### ITEMS
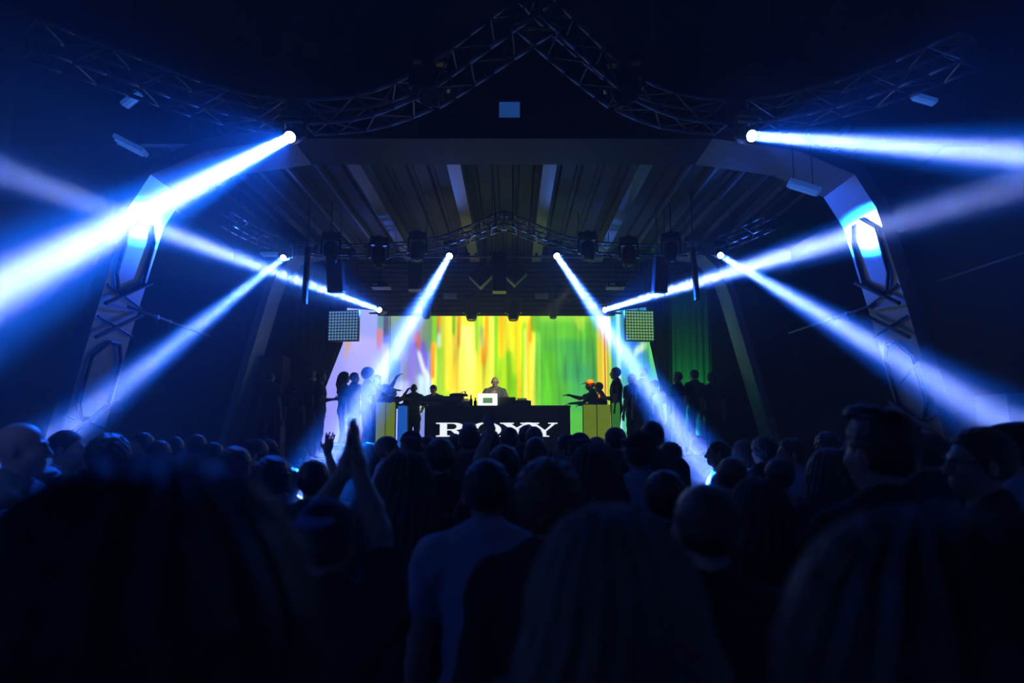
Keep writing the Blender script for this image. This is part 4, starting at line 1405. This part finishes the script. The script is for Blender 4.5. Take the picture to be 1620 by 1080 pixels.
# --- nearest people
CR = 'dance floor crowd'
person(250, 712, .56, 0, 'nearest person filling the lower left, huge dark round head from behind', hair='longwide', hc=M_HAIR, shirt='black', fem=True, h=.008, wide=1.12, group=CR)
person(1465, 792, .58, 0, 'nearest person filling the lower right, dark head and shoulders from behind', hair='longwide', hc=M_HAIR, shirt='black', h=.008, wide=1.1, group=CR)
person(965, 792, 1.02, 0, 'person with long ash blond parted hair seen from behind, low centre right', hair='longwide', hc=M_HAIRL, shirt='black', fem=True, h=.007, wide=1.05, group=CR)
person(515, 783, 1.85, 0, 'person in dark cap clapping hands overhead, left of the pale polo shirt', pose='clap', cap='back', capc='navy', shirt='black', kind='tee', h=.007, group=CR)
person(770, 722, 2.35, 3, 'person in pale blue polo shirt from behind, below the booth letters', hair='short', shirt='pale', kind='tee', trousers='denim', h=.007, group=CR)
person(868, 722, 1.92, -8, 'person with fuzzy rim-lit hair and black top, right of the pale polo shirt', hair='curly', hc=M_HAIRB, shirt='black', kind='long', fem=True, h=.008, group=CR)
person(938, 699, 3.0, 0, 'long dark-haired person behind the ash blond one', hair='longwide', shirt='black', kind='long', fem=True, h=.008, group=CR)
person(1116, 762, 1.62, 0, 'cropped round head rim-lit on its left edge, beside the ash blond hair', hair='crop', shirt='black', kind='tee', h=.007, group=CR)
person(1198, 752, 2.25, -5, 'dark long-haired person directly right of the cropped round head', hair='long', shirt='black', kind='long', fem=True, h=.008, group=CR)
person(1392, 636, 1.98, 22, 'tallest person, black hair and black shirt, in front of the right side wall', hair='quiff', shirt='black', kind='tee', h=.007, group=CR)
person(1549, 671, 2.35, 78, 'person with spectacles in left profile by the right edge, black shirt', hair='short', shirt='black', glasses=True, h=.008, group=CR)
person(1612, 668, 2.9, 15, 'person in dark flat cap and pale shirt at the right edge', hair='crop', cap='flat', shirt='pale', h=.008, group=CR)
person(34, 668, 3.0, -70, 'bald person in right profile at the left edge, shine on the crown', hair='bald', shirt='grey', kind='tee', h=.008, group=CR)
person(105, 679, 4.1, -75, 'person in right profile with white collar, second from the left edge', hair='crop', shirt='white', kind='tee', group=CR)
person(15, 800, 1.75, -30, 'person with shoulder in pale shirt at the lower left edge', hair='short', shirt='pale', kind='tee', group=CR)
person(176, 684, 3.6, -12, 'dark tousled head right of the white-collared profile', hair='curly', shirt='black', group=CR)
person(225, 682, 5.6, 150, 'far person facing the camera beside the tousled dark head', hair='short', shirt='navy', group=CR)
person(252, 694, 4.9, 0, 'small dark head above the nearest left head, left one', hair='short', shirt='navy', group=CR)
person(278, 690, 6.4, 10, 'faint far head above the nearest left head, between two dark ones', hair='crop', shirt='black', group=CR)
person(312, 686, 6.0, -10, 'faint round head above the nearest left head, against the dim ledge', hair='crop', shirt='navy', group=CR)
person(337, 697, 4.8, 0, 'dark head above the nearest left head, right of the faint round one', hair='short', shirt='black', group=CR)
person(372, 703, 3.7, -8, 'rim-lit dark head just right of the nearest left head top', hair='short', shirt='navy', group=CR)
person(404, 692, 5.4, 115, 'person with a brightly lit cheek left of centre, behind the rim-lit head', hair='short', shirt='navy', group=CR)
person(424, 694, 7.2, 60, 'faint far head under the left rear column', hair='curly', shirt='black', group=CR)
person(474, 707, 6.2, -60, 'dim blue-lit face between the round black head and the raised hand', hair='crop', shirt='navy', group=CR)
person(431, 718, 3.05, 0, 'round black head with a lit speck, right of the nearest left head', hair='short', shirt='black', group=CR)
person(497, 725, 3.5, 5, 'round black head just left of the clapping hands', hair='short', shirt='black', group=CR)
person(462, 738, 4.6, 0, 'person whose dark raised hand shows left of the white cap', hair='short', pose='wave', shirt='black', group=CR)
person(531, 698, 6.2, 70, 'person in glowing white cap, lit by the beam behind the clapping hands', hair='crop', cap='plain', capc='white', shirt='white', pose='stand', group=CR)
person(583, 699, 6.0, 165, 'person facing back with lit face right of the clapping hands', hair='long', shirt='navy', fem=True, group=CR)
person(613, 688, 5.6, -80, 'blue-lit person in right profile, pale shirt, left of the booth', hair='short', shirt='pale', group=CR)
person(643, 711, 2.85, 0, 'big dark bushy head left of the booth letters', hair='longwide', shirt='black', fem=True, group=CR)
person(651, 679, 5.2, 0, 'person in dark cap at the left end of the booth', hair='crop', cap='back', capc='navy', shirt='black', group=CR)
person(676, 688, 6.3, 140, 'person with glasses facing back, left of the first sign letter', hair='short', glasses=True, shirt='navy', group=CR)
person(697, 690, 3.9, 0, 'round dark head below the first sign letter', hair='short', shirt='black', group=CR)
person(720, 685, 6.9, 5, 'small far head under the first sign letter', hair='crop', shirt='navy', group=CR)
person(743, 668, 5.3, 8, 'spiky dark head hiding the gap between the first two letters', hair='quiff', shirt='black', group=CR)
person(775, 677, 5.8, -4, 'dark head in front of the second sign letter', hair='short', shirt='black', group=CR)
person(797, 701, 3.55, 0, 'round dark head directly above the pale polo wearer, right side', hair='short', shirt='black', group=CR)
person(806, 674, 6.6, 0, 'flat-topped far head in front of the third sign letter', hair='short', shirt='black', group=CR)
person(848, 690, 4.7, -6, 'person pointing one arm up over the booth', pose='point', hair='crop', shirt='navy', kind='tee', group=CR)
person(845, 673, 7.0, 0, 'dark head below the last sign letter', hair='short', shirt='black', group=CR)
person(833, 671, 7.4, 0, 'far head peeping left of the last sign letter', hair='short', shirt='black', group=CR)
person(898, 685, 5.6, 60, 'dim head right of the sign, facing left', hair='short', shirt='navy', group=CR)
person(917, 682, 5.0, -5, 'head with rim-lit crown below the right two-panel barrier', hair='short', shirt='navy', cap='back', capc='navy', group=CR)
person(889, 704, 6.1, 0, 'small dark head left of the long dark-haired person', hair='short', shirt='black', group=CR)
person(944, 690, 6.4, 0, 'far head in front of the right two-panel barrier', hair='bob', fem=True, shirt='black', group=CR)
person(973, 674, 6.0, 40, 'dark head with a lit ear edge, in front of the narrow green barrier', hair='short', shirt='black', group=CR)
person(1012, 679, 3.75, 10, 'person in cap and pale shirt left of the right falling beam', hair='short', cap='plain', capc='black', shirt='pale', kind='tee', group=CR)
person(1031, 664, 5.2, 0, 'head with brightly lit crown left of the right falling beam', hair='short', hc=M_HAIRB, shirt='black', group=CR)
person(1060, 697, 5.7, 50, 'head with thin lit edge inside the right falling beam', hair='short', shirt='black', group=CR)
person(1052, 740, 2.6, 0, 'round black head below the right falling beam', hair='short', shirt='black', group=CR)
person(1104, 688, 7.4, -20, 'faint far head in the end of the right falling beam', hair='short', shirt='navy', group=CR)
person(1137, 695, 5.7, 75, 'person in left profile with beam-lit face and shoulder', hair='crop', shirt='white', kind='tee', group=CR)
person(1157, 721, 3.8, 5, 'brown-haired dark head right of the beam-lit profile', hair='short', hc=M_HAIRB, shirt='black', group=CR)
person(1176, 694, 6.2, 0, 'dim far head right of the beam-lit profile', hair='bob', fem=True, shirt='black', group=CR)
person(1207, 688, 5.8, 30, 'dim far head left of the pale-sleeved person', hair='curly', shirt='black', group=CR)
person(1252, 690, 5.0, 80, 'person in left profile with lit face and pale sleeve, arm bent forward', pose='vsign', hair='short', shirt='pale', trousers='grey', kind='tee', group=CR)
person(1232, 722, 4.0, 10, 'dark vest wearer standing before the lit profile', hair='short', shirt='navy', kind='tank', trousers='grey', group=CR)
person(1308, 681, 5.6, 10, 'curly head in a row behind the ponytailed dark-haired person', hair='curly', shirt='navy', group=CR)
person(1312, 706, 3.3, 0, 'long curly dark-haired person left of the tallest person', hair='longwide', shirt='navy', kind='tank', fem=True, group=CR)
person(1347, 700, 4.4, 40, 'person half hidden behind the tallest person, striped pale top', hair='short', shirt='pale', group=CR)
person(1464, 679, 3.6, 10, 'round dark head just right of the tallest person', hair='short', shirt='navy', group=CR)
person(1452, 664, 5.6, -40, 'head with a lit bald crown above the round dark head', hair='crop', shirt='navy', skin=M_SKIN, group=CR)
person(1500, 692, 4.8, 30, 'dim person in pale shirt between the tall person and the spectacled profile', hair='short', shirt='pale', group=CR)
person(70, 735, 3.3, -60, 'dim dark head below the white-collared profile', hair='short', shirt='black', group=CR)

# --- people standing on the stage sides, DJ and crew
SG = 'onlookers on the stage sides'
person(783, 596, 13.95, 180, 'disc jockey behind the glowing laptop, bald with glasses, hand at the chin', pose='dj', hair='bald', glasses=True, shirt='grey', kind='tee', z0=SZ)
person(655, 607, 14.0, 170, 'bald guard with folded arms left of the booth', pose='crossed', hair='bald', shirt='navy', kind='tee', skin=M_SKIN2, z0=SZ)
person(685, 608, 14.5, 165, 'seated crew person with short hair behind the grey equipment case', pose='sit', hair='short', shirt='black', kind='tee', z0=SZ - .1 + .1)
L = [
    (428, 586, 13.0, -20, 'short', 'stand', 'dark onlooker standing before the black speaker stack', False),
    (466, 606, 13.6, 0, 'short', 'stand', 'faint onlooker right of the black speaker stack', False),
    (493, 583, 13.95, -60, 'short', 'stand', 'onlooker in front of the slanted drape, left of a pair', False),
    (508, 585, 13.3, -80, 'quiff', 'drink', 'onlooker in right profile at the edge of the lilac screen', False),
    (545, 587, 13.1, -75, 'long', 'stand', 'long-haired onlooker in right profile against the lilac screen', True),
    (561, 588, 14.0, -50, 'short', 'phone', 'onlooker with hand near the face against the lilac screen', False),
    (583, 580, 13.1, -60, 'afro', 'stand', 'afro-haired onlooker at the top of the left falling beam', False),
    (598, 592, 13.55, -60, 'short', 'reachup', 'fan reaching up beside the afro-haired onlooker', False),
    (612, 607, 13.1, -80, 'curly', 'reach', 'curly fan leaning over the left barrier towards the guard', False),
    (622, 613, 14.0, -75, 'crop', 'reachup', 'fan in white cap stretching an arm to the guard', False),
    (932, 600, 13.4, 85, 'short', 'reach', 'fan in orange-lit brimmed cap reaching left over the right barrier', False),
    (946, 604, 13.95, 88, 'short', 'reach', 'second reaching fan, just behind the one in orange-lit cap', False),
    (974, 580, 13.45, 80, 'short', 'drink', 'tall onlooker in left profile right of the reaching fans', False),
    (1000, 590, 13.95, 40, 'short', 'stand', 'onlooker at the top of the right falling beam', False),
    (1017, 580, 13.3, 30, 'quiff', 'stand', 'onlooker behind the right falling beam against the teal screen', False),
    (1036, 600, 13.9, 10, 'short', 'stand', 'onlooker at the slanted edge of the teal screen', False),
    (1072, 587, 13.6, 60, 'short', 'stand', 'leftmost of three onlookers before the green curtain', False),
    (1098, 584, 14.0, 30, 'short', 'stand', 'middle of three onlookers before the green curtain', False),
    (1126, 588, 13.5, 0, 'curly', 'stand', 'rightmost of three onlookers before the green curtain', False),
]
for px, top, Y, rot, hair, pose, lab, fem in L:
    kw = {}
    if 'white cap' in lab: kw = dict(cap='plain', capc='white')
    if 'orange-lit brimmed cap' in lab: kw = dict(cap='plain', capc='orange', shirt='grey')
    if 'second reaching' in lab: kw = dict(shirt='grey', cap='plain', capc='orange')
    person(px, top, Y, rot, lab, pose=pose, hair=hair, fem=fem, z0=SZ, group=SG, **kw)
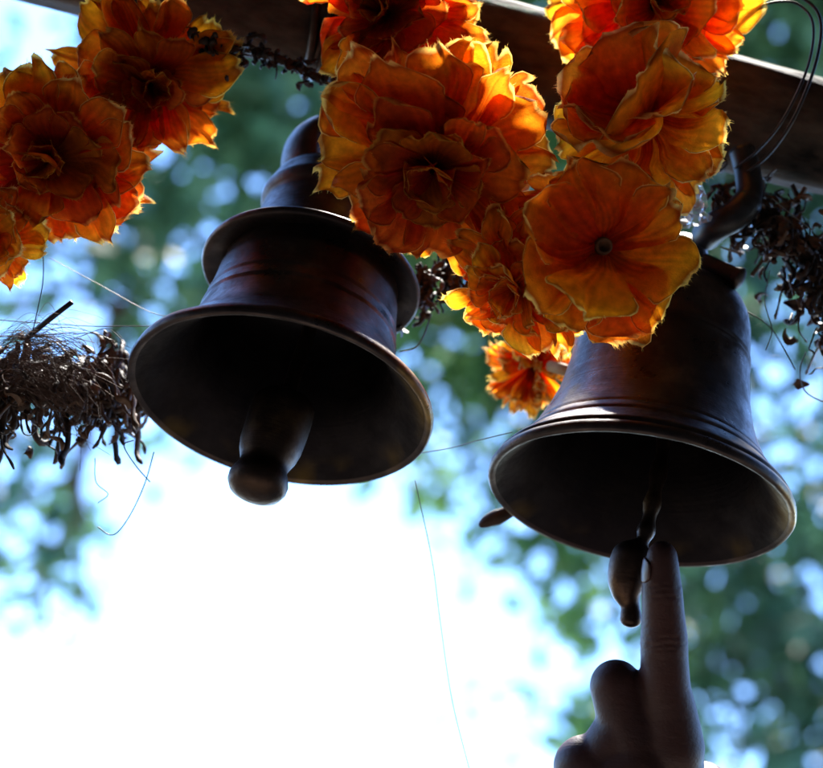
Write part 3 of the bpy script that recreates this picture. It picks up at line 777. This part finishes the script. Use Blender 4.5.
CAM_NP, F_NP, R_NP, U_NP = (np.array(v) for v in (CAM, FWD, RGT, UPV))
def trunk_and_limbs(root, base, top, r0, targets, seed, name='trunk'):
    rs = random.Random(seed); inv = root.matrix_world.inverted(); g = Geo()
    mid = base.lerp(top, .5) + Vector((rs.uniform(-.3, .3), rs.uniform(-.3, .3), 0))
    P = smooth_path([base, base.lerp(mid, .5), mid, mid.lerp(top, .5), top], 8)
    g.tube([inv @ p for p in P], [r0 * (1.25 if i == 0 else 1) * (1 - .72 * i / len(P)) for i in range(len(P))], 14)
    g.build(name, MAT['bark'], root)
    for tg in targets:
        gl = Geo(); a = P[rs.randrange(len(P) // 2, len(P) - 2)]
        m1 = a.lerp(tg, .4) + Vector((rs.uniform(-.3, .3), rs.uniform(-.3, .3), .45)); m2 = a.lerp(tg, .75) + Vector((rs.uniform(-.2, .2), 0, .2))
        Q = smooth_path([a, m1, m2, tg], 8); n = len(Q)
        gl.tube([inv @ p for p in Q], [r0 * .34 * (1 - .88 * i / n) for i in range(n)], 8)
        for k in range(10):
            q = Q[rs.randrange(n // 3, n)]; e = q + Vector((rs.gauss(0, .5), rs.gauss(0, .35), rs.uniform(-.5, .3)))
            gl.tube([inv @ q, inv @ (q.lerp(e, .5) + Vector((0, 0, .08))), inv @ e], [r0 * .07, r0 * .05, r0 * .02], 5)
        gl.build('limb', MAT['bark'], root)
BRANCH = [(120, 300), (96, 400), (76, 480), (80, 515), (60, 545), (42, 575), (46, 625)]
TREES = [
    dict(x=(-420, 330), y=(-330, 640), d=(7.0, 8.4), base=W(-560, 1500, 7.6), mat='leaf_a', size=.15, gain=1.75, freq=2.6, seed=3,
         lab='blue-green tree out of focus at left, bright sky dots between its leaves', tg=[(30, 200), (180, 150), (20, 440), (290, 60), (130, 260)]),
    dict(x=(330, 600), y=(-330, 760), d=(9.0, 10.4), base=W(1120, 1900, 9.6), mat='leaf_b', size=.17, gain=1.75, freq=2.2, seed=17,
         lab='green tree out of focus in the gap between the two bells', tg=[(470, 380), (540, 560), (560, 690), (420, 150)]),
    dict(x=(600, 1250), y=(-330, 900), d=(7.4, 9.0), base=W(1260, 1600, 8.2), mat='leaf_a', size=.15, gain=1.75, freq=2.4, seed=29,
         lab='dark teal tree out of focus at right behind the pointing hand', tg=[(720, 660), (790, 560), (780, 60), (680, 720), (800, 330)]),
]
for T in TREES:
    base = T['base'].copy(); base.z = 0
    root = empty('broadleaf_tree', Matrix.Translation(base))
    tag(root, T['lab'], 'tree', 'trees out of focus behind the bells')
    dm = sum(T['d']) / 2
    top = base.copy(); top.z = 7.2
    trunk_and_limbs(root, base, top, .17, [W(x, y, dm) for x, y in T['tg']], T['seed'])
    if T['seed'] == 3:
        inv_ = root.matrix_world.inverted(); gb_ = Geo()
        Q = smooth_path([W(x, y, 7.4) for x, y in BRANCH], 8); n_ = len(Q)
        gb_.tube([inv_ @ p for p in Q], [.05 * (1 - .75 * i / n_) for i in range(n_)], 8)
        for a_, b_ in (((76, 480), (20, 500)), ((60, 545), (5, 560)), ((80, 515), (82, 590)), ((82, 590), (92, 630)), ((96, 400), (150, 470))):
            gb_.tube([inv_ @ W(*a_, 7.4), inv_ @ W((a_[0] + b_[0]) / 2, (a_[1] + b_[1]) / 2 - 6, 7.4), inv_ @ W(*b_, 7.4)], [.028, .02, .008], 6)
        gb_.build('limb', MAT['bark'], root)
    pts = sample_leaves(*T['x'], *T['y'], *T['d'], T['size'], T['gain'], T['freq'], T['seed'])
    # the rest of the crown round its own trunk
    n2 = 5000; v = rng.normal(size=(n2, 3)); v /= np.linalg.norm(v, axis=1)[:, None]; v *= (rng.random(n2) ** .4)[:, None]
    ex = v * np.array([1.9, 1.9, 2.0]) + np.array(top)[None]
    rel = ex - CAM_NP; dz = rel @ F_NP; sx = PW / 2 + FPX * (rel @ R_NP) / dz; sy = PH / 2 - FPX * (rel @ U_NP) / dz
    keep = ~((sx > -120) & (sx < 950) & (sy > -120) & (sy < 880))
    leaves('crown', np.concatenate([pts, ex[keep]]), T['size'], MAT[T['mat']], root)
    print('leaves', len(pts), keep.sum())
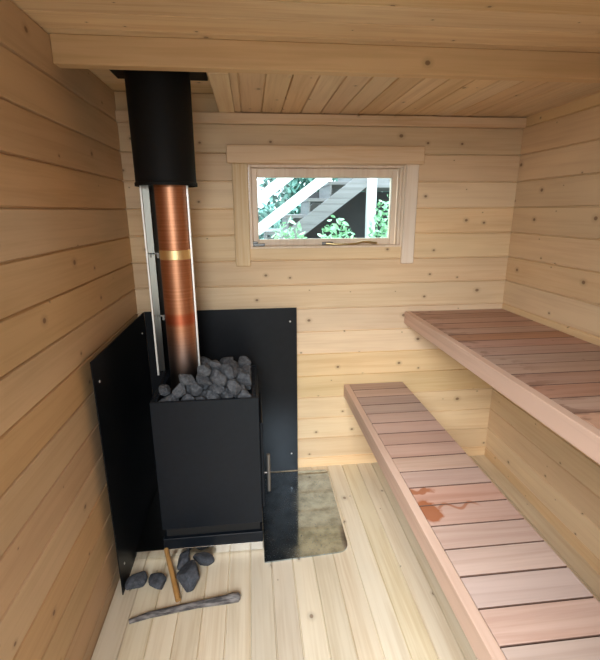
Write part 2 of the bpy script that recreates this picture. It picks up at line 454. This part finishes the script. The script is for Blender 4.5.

### TO BE DONE
Search the preceding listing for the word "finishes" and pull out every line that holds it.

### RESPONSE TO THIS TASK
Keep writing the Blender script for this image. This is part 4, starting at line 1405. This part finishes the script. The script is for Blender 4.5. Take the picture to be 1620 by 1080 pixels.
Write part 3 of the bpy script that recreates this picture. It picks up at line 777. This part finishes the script. Use Blender 4.5.
Write part 2 of the bpy script that recreates this picture. It picks up at line 454. This part finishes the script. The script is for Blender 4.5.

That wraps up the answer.